Bola Sete, SAMBA IN SEATTLE: Live at the Penthouse (1966 – 1968) (Tompkins Square, 3 CDs, $33.98) – Bola Sete (1923 – 1987) was a pioneering guitarist playing bossa nova and jazz. After stints with Dizzy Gillespie and Vince Guaraldi, Sete formed his own trio with Sebastião Neto on bass, and Paulinho Magalhães on drums/percussion. These live performances have never been released before, and come with a 40-page booklet with rare photos; an essay by music critic Greg Casseus; new interviews and testimonials by Carlos Santana, composer/pianist Lalo Schifrin,  pianist George Winston,  Bola Sete's widow, Anne; plus a tribute by the late guitarist (and big Bola Sete fan) John Fahey.  

Harold Mabern, MABERN PLAYS COLTRANE (Smoke Sessions, $15.98) – Pianist Harold Mabern (1936 – 2019) was a master playing bop, hard bop, and its many roots and branches. Mr. Mabern pays tribute to one of his mentors during his early days in New York; Coltrane, in Mr. Mabern’s words, was “very humble; never satisfied…he was very inspiring to be around then.” Mr. Mabern is joined by some of his closest compatriots in the last decade of his life: Eric Alexander on tenor and Vincent Herring on alto, Steve Davis, trombone, John Webber, bass, and Joe Farnsworth, drums. 

Eva Cassidy, LIVE AT BLUES ALLEY: 25th Anniversary Edition (Blix Street, $16.98) – Live at Blues Alley is one of the most iconic DC albums. Eva Cassidy (1963 – 1996) and her band recorded it on the evening of January 3, 1996. Ms. Cassidy was born in DC, grew up in Oxon Hill and Bowie, and was a local treasure until this album (her second, after The Other Side, featuring duets with go-go legend, Chuck Brown). Live at Blues Alley was released in May, and, tragically, she died of melanoma in November. It became her breakthrough album, and her fame spread across the world, especially in the UK. 

 

NEW CLASSICAL 

 

Anthony McGill & Gloria Chien, HERE WITH YOU: Brahms / Weber / Montgomery (Cedille, $16.99) – Anthony McGill, principal clarinet of the New York Philharmonic, teams up with pianist Gloria Chien in their recording debut.
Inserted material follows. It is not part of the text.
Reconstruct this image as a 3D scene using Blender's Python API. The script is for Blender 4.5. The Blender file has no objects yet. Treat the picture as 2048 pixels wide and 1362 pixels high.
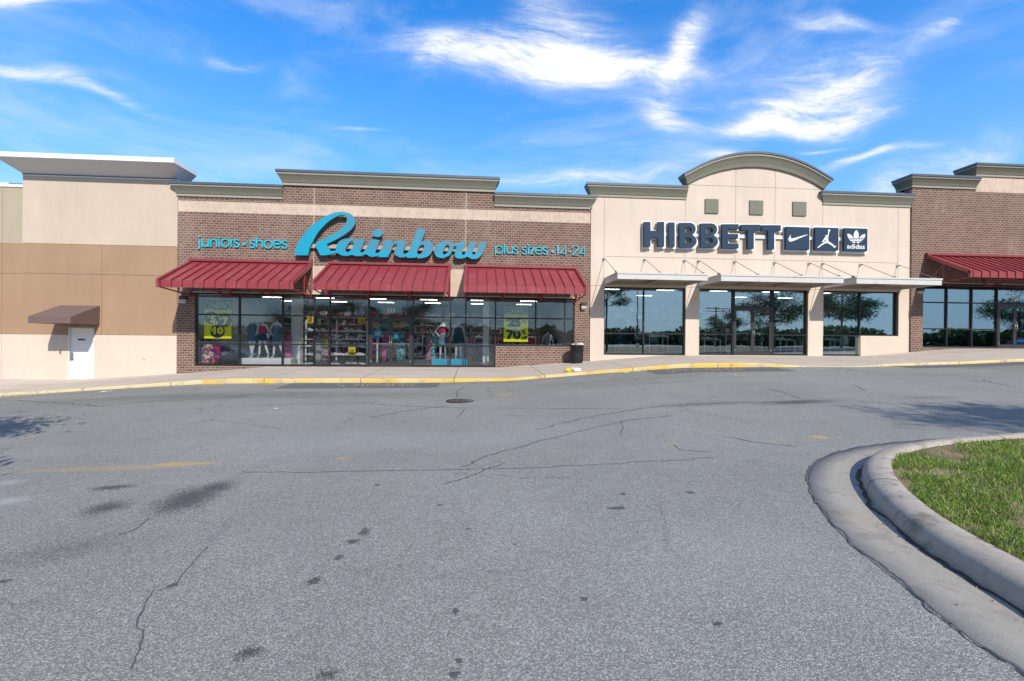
import bpy, bmesh, math, random
import numpy as np
from mathutils import Matrix, Vector
R_ = math.radians
rnd = random.Random(7)
S = bpy.context.scene
COL = S.collection

# ------------------------------------------------------------------ camera
F = 932.0; EYE = 1.6; D = 20.3
def basis(yaw, pitch, roll):
    cy, sy = math.cos(yaw), math.sin(yaw)
    fw = np.array([-sy, cy, 0.]); r = np.array([cy, sy, 0.]); u = np.array([0, 0, 1.])
    cp, sp = math.cos(pitch), math.sin(pitch)
    fw, u = fw*cp + u*sp, u*cp - fw*sp
    cr, sr = math.cos(roll), math.sin(roll)
    return r*cr + u*sr, u*cr - r*sr, fw
cr_, cu_, cf_ = basis(R_(-4.53), R_(-.1), R_(.51))
cam = bpy.data.objects.new('camera', bpy.data.cameras.new('camera')); COL.objects.link(cam)
cam.data.sensor_width = 36; cam.data.lens = F/2048*36
cam.data.clip_end = 3000; cam.data.clip_start = .05
cam.matrix_world = Matrix(((cr_[0], cu_[0], -cf_[0], 0), (cr_[1], cu_[1], -cf_[1], 0), (cr_[2], cu_[2], -cf_[2], EYE), (0, 0, 0, 1)))
S.camera = cam

# ------------------------------------------------------------------ world, sun, exposure
SUN = Vector((-.45, 1.35, -1.065)).normalized()
w = bpy.data.worlds.new('World'); S.world = w; w.use_nodes = True
nt = w.node_tree; nt.nodes.clear()
def N(nt, t, **k):
    n = nt.nodes.new(t)
    for a, b in k.items(): setattr(n, a, b)
    return n
class G:
    """small node-graph helper"""
    def __init__(s, nt): s.nt = nt
    def put(s, sock, v):
        if v is None: return
        if hasattr(v, 'is_linked') or isinstance(v, bpy.types.NodeSocket): s.nt.links.new(v, sock)
        else:
            try: sock.default_value = v
            except Exception: sock.default_value = (v[0], v[1], v[2])
    def m(s, op, a, b=None, c=None, clamp=False):
        n = s.nt.nodes.new('ShaderNodeMath'); n.operation = op; n.use_clamp = clamp
        s.put(n.inputs[0], a); s.put(n.inputs[1], b); s.put(n.inputs[2], c)
        return n.outputs[0]
    def v(s, op, a, b=None, sc=None):
        n = s.nt.nodes.new('ShaderNodeVectorMath'); n.operation = op
        s.put(n.inputs[0], a); s.put(n.inputs[1], b)
        if sc is not None: s.put(n.inputs['Scale'], sc)
        return n.outputs['Value'] if op in ('LENGTH', 'DOT_PRODUCT') else n.outputs[0]
    def mix(s, f, a, b, mode='MIX'):
        n = s.nt.nodes.new('ShaderNodeMix'); n.data_type = 'RGBA'; n.blend_type = mode
        s.put(n.inputs[0], f); s.put(n.inputs[6], a); s.put(n.inputs[7], b)
        return n.outputs[2]
    def noise(s, vec, scale, detail=3, rough=.55, dist=0, color=False):
        n = s.nt.nodes.new('ShaderNodeTexNoise'); s.put(n.inputs['Vector'], vec)
        n.inputs['Scale'].default_value = scale; n.inputs['Detail'].default_value = detail
        n.inputs['Roughness'].default_value = rough; n.inputs['Distortion'].default_value = dist
        return n.outputs['Color'] if color else n.outputs['Fac']
    def sep(s, vec):
        n = s.nt.nodes.new('ShaderNodeSeparateXYZ'); s.put(n.inputs[0], vec); return n.outputs
    def comb(s, x, y, z):
        n = s.nt.nodes.new('ShaderNodeCombineXYZ')
        for i, q in enumerate((x, y, z)): s.put(n.inputs[i], q)
        return n.outputs[0]
    def ss(s, x, lo, hi, a=0., b=1.):
        n = s.nt.nodes.new('ShaderNodeMapRange'); n.interpolation_type = 'SMOOTHSTEP'
        s.put(n.inputs[0], x); s.put(n.inputs[1], lo); s.put(n.inputs[2], hi); s.put(n.inputs[3], a); s.put(n.inputs[4], b)
        return n.outputs[0]
g = G(nt)
sky = N(nt, 'ShaderNodeTexSky', sky_type='NISHITA')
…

The duo feature the two Brahms Sonatas for Clarinet and Piano (Opus 120, Nos 1 and 2), along with Carl Maria von Weber’s Grand Duo Concertant, and the world premier recording of Peace by Jessie Montgomery, currently composer-in-residence at the Chicago Symphony.  

Inon Barnatan, TIME TRAVELER’S SUITE (Pentatone, $15.99) – Pianist Inon Barnatan takes a chronological journey from Bach, Handel, Rameau, and Couperin, past Ravel, and to our own world of Adès, Barber, and Ligeti. The program culminates in Brahms’s epic Variations and Fugue on a Theme by Handel.

FLORENCE PRICE: Symphony No 3 & Other Works (Naxos, $13.99) – The works of pioneering African American composer Florence Price (1887 – 1953) are finally getting their due. Conductor John Jeter follows up his recording of Symphony No 1 and Symphony No 4 (2019) with these performances (this time, with the ORF Vienna Radio Symphony Orchestra). The works include Symphony No 3 in C minor (1940); The Mississippi River (1934); and the world premiere recording of Ethiopia’s Shadow in America (1932).